Ingolstadt
Glückliche Musik

Der 86-jährige Chris Barber präsentiert im Audi-Forum Ingolstadt die unbeschwerte Swing-Ära

20.01.2017 | Stand 02.12.2020, 18:46 Uhr

Ingolstadt (DK) Eigentlich ist der 86-jährige Chris Barber längst noch kein Fall fürs Museum. Außer, wenn er mit seiner Band im Museum mobile gastiert. Der Leiter des Audi-Forums, Stephan Öri, hat nachgezählt: Am Donnerstagabend steht der Posaunist mit seiner Big Chris Barber Band zum siebten Mal hier auf dem Podium.

Die Plätze davor sind seit Langem ausverkauft, das Museum platzt fast aus seinen Nähten.

Selbst wer den Sound dieser großen Band nicht kennen sollte, muss nur ein paar Momente warten, um den Grund für diesen Ansturm zu wissen. Zuvor aber steht Barber noch selber am Mikrofon, nuschelt seine Begrüßung mit verschmitztem Humor und stellt eines klar: "Eine Big Band ist das nicht, es sind nur zehn Leute".
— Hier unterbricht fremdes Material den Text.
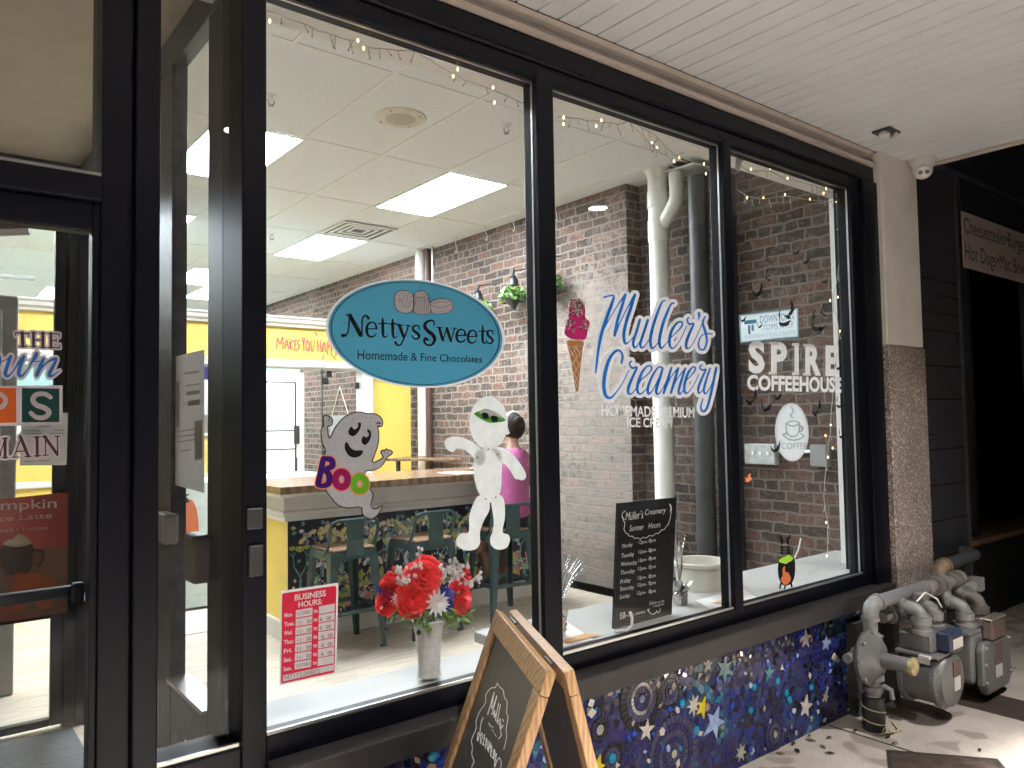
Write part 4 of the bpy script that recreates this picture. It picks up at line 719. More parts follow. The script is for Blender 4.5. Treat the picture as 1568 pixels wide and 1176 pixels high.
for hx, hy, s in ((bx+.17, by+.26, 1), (bx-.05, by+.32, -1)):
    base = (hx, hy, 1.075); Vh = [base+(.024,), (hx-.01*s, hy+.05, 1.07, .026)]; Eh = [(0, 1)]
    for k in range(4):
        x = hx-.035*s+.022*k*s; n = len(Vh); Vh += [(x, hy+.09, 1.068, .009), (x-.002*s, hy+.09+(.03, .038, .036, .026)[k], 1.06, .008), (x-.003*s, hy+.09+(.05, .062, .058, .042)[k], 1.054, .007)]; Eh += [(1, n), (n, n+1), (n+1, n+2)]
    n = len(Vh); Vh += [(hx-.045*s, hy+.03, 1.066, .010), (hx-.062*s, hy+.055, 1.06, .009)]; Eh += [(0, n), (n, n+1)]
    skin_mesh('hand', Vh, Eh, SKIN, pe, 0, 1)
T = [(bx, by-.01, .70, (.215, .16)), (bx+.005, by-.02, .80, (.175, .125)), (bx+.015, by-.01, .90, (.155, .112)), (bx+.03, by+.01, 1.02, (.168, .115)), (bx+.055, by+.035, 1.125, (.172, .105)), (bx+.07, by+.05, 1.20, (.10, .08)), (bx+.155, by+.03, 1.185, .07), (bx-.04, by+.06, 1.185, .07)]
skin_mesh('top', T, [(0, 1), (1, 2), (2, 3), (3, 4), (4, 5), (4, 6), (4, 7)], PINK, pe)
L_ = [(bx, by+.0, .70, (.165, .13)), (bx-.09, by+.03, .695, .096), (bx-.12, by+.24, .675, .078), (bx-.13, by+.345, .635, .064), (bx-.105, by+.28, .47, .058), (bx+.09, by+.03, .695, .096), (bx+.08, by+.24, .675, .078), (bx+.08, by+.345, .635, .064), (bx+.072, by+.28, .47, .058)]
skin_mesh('trousers', L_, [(0, 1), (1, 2), (2, 3), (3, 4), (0, 5), (5, 6), (6, 7), (7, 8)], PANTS, pe)
for s, x in ((-1, bx-.095), (1, bx+.066)):
    skin_mesh('boot', [(x, by+.27, .46, .062), (x+.01, by+.2, .32, .05), (x+.01, by+.175, .275, .05), (x+.005, by+.27, .262, .04), (x, by+.33, .258, .034)], [(0, 1), (1, 2), (2, 3), (3, 4)], BOOT, pe, 0, 1)
hc = Vector((bx+.107, by+.118, 1.385))
mb = MB().ball(hc+Vector((-.004, -.02, .012)), .098, 16, 12, 0, (.92, 1.02, 1.08)); mb.ball(hc+Vector((-.02, -.10, .05)), .045, 12, 8); hr = mb.build('hair', HAIR, pe, True)
mb = MB(); ring = [(hc+Vector((.100*math.cos(a), -.045+.03*math.sin(a), .012+.116*math.sin(a)))) for a in np.linspace(-.5, math.pi+.5, 24)]; mb.tube(ring, .016, 6, 0, True, .5); mb.build('headband', WHITE, pe, True)
mb = MB()
for s in (-1, 1): mb.ball(hc+Vector((.088*s, .01, -.02)), .018, 8, 6, 0, (.5, .8, 1.3))
mb.ball(hc+Vector((.01, .105, -.025)), .016, 8, 6, 0, (.8, 1.2, 1.3)); mb.build('ears_and_nose', SKIN, pe, True)
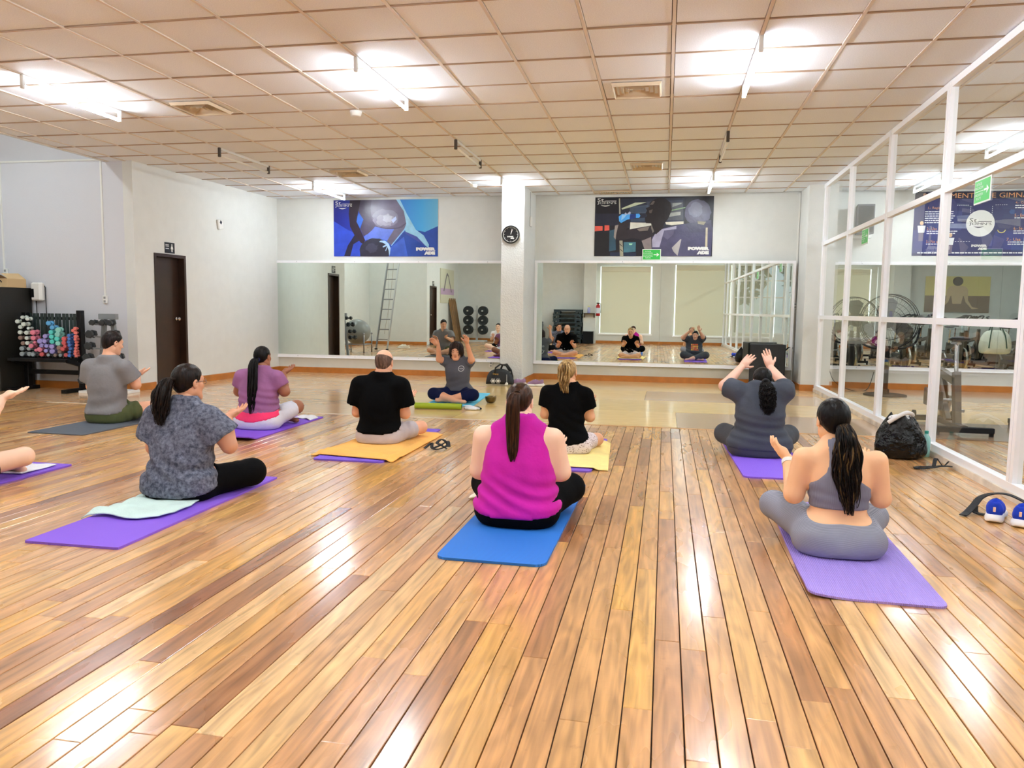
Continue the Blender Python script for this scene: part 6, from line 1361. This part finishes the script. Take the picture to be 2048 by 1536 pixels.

Diese zehn Leute mit ihm an der Spitze aber schaffen Großes und Großartiges. Sie sind beseelt vom Geist und der Dynamik dieser wandelnden Legende, und im Gegenzug sind die Bühne und seine Posaune ein wahrer Jungbrunnen für Chris Barber. Heraus kommt dabei ein Gesamterlebnis, das längst nicht nur musikalische Klänge in Perfektion alleine beinhaltet. Ihr fröhlicher Sound aus der Swing-Ära und die unbeschwert-spielerische und doch perfekt passgenaue Interpretation durch die zehn Männer setzen Glückshormone frei, wie es nur Musik kann, die tief unter die Oberfläche geht. Eben mit Herzblut gespielt. "Glückliche Musik", wie Öri es in seiner Moderation formuliert hatte. Barber schont sich dabei nicht, steuert ebenso wie die anderen seine Soli bei und steht als Sänger am Mikrofon. Die Leidenschaft in seinen Songs stolziert nicht mehr so leidenschaftlich-überschwänglich, wie sie Interpreten aus weit späteren Generationen hineinlegen. Seine Leidenschaft ist aufrichtiger, tiefer, ausdrucksstärker, nachhaltiger. Im Wechsel mit der Posaune streicht er die Töne wie weiche Butter auf frisches Brot. Geschmeidig, appetitlich, verführerisch und genussvoll, aber ohne Völlerei.

Die Boys in der Big Barber Band sind dazu handverlesen. Holz- und Blechbläser, Kontrabass, ein Banjo und das Schlagzeug sind die Grundzutaten. Was die Musiker daraus zubereiten, ist ein wahrer Delikatessenladen an Klängen. Eines dieser Gourmetpralinen offerieren die drei Saxofonisten. Mit Tenor-, Bariton- und dem wuchtigen Basssaxofon geben sie den Leuten geradezu knisternde, zart schmelzende Erotik auf die Ohren. Nur wenig später reichen die Blechbläser mit Dämpfern an den Schalltrichtern schmutzige, in die Breite gezogene Töne nach. Klarinetten schwingen sich zu einem Geplänkel mit dem funkelnden Blech auf, bis die Posaunen für Klarheit sorgen.

Es ist ein Tummelplatz für Fantasien, und es macht Freude, diesen zeitlosen glücklichen Sound zu genießen.

Natürlich gehört "Petite Fleur" von Sidney Bechet in der Bandfassung dazu. Selten ist diese kleine Blume mit großartigem Klarinettensolo so zart beschrieben worden. Es ist Musik, die einfach nur froh macht, reine Lebensfreude und die Leichtigkeit des Augenblicks zelebriert. Selbst das Gospel "When The Saints Go Marching In" wird zu einem Konfettiregen aus funkelnden Tönen, doch es leitet das Finale ein.

Für den Schlusspunkt gibt es in der Big Chris Barber Band nur einen Titel. "Ice Cream" ist seit einem gefühlten Jahrhundert der absolute Schlusspunkt eines jeden wundervollen Abends. Da kennen Chris Barber und seine Männer keine Gnade und keine Zugabe.